The bank reported that its net income surged 95 percent to P7.6 billion in the second quarter of the year, boosting first half earnings by 33 percent to P15.6 billion year-on-year.

Metrobank said it almost doubled its net income because of its better performance across the board—expansion of its loan portfolio, improving interest margin, robust fee income growth, and stable operating costs.

“The continued improvement in the Bank’s performance cements our strategy as we enable various customers and businesses as economic activities accelerate. This also validates the recent recognitions we received from prestigious publications, naming us the country’s best bank,” said Metrobank President Fabian S. Dee.

He added that, “Our focus on serving our client needs while actively managing risks and promoting efficiencies has driven our solid operating results, and will continue to do so in the medium term as the economy expands.”

Gross loans rose by 9 percent year-on-year to P1.3 trillion, led by a 12 percent growth in corporate and commercial lending and 16 percent increase in gross credit card receivables.

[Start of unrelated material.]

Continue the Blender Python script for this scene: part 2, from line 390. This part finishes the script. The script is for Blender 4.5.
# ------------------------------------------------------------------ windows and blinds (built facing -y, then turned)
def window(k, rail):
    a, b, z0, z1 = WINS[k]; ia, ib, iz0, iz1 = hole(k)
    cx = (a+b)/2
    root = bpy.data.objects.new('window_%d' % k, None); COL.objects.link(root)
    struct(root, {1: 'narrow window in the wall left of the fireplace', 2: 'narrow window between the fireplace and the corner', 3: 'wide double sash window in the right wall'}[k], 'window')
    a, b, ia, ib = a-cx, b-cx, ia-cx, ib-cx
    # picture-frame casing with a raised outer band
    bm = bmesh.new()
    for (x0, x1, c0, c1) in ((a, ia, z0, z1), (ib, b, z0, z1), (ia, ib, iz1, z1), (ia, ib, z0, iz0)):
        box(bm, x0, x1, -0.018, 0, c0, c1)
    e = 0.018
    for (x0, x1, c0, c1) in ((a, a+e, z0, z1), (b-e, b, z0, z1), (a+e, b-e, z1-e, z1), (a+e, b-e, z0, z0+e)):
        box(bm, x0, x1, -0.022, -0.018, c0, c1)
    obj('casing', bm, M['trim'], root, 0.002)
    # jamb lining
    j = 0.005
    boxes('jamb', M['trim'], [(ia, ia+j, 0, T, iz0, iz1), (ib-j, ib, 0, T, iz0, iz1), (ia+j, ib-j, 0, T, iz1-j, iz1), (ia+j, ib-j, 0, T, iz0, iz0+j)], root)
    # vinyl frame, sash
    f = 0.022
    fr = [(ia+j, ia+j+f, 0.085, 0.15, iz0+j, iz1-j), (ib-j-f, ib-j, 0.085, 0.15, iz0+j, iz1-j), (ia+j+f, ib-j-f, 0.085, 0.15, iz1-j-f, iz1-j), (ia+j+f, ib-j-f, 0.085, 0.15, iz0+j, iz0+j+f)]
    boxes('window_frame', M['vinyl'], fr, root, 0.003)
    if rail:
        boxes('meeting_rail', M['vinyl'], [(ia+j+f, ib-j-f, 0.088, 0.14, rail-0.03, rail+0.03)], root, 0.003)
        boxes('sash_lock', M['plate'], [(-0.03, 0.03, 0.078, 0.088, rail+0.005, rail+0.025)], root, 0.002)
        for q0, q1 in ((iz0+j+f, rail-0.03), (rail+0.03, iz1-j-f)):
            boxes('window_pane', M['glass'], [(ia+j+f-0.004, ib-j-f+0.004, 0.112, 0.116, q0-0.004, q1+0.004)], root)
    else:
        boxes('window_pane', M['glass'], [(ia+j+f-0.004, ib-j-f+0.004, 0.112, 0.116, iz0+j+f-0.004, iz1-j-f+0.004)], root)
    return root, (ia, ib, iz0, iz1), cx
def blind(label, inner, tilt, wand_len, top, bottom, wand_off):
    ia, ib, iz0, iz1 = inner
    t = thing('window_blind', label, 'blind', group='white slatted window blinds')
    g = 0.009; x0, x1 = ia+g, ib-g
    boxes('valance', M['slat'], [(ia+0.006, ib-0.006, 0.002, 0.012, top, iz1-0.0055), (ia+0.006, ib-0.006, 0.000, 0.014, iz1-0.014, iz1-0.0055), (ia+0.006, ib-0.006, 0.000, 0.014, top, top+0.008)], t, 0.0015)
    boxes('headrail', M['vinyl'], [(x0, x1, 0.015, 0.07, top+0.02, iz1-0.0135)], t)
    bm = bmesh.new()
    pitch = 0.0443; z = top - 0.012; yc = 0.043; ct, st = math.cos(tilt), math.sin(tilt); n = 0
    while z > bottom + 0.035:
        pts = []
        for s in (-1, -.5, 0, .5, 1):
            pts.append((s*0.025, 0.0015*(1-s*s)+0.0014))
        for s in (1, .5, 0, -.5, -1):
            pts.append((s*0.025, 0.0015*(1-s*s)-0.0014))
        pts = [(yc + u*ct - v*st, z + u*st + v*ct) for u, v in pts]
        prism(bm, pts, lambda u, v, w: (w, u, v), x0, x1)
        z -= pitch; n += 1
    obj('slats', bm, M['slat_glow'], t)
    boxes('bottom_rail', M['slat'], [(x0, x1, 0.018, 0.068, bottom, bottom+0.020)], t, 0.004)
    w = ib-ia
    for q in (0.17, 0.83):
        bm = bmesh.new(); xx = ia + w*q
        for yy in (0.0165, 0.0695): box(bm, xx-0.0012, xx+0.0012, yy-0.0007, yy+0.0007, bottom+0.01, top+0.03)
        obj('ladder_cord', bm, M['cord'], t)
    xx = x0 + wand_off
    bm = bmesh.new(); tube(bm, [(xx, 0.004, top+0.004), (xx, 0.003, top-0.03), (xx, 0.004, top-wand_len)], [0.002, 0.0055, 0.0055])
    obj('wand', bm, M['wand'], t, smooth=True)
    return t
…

Asset quality improved with non-performing loans (NPLs) declining by 7 percent. The ratio of NPLs to total loans stood at 1.9 percent in the first half, down from the 2.3 percent a year ago and significantly below the industry’s 3.9 percent NPL ratio in May.

This enabled the Bank to further trim down provisions by 46 percent in the first half. Metrobank’s NPL cover stood strong at 196 percent, a hefty buffer to protect the bank against market risks.

Meanwhile, total deposits grew 13 percent to P2.1 trillion. CASA deposits climbed by 10 percent to P1.5 trillion from a year ago, which resulted in lower funding costs.

As net interest margin recovered to 3.4 percent, net interest income increased by 6 percent to P39.8 billion.

Non-interest income went up by 8 percent in the first half driven by an 18 percent jump in fees and other non-interest earnings. Despite volatile markets, the Bank managed to post P3.4 billion profit from trading income from strong customer driven flows.